Penutupan selat strategis ini dikonfirmasi oleh media pemerintah Iran, Press TV, yang menyatakan bahwa parlemen negara tersebut telah sepakat untuk menutup jalur pelayaran tersebut. Keputusan akhir berada di tangan Dewan Keamanan Nasional Tertinggi Iran dan Pemimpin Tertinggi Ayatollah Ali Khamenei.
Selat Hormuz, yang menghubungkan Teluk Persia dengan laut lepas, merupakan jalur vital pengangkutan energi dunia. Sekitar 20% dari pasokan minyak global dan 30%-35% LNG dunia melewati selat ini. Iran juga memiliki kendali atas jalur pelayaran penting lainnya di kawasan Laut Merah.
Syafruddin Karimi, Guru Besar Fakultas Ekonomi dan Bisnis Universitas Andalas, menyebut bahwa gangguan di Selat Hormuz dapat berdampak besar pada perekonomian global. “Lonjakan harga minyak akan memicu tekanan inflasi dan mempersempit ruang kebijakan moneter berbagai negara, termasuk Indonesia,” jelasnya.
Menurut Karimi, Indonesia menghadapi tantangan serius dari sisi fiskal dan stabilitas nilai tukar. “Depresiasi rupiah dapat mendorong naiknya harga barang impor.

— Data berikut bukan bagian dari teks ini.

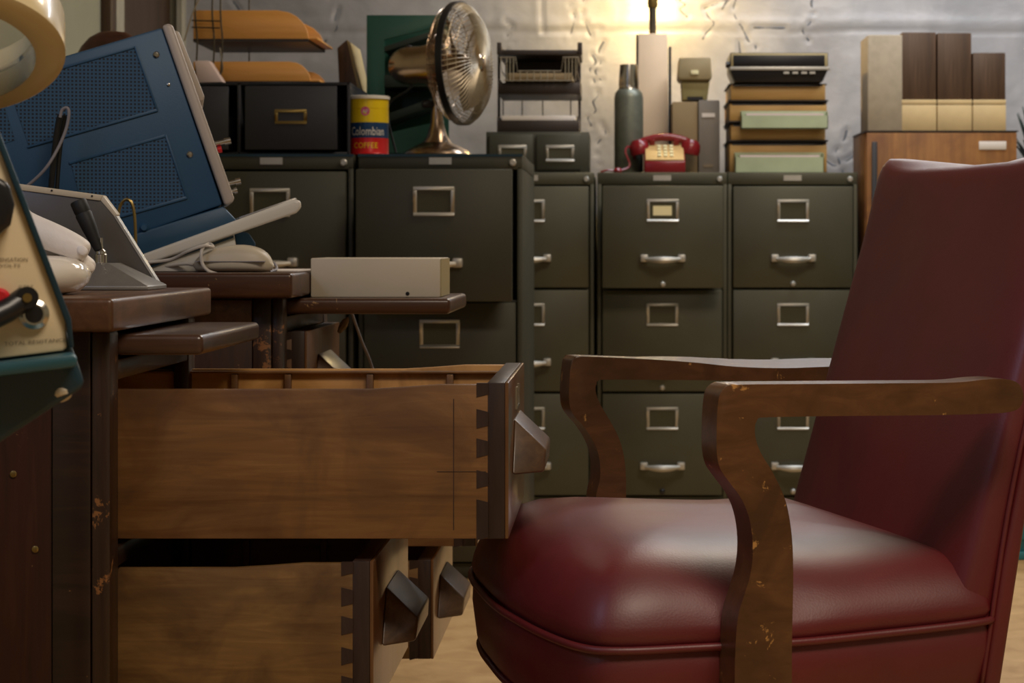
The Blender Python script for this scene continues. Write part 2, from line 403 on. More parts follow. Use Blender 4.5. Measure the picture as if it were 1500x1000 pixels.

Di sisi lain, belanja subsidi energi berisiko membengkak, menekan anggaran negara,” jelasnya.
Ia mengingatkan bahwa jika skenario terburuk yang diproyeksikan Oxford Economics terjadi di mana harga minyak dunia melonjak ke US$130 per barel dari posisi saat ini sekitar US$70 dampaknya akan sangat signifikan terhadap perekonomian global maupun domestik.